One is that many of these spots are seen to originate in the middle of the solar disc, and likewise many dissolve and vanish far from the edge of the sun, a necessary argument that they must be generated and dissolved.
For without generation and corruption, they could appear there only by way of local motion, and they all ought to enter and leave by the very edge.
The other observation, for those not in the rankest ignorance of perspective, is that from the changes of shape observed in the spots, and from their apparent changes in velocity, one must infer that the spots are in contact with the sun’s body, and that, touching its surface, they are moved either with it or upon it and in no sense revolve in circles distant from it. Their motion proves this by appearing to be very slow around the edge of the solar disc, and quite fast toward its center; the shapes of the spots prove the same by appearing very narrow around the sun’s edge in comparison with how they look in the vicinity of the center.
For around the center they are seen in their majesty and as they really are; but around the edge, because of the curvature of the spherical surface, they show themselves foreshortened. These diminutions of both motion and shape, for anyone who knows how to observe them and calculate diligently, correspond exactly to what ought to appear if the spots are contiguous to the sun, and hopelessly contradict their moving in distant circles, or even at small intervals from the solar body.
This has been abundantly demonstrated by our mutual friend in his Letters to Mark Welser on the Solar Spots. It may be inferred from the same changes of shape that none of these are stars or other spherical bodies, because of all shapes only the sphere is never seen foreshortened, nor can it appear to be anything but perfectly round. So if any of the individual spots were a round body, as all stars are deemed to be, it would present the same roundness in the middle of the sun’s disc as at the extreme edge, whereas they so much foreshorten and look so thin near that extremity, and &e on the other hand so broad and long toward the center, as to make it certain that these are flakes of little thickness or depth with respect. to their length and breadth.
Then as to its being observed ultimately that the same spots are sure to return after a certain period, do not believe that, Simplicio; those who said that were trying to deceive you.

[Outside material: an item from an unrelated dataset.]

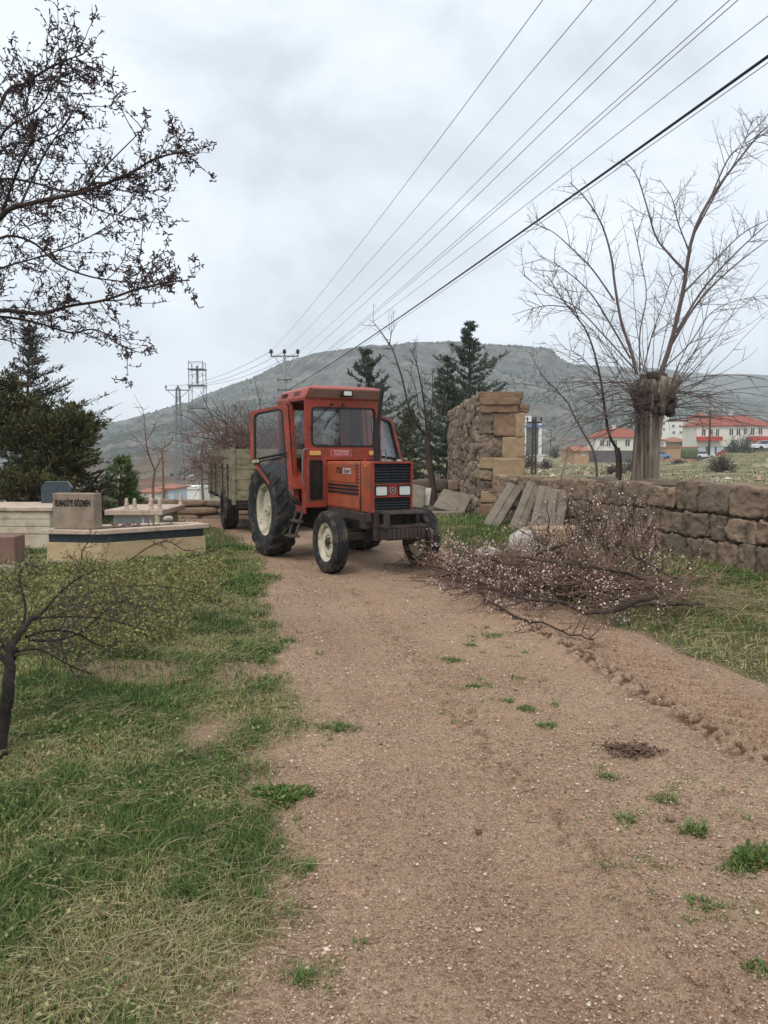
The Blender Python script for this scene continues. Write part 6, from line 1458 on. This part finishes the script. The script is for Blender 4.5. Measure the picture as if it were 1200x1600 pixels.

That this is so, you may see from their having said nothing to you about those that are generated or dissolved on the face of the sun far from the edge; nor told you a word about those which foreshorten, this being a necessary proof of their contiguity to the sun.
The truth about the same spots returning is merely what is written in the said Letters; namely, that some of them are occasionally of such long duration that they do not disappear in a single revolution around the sun, which takes place in less than a month.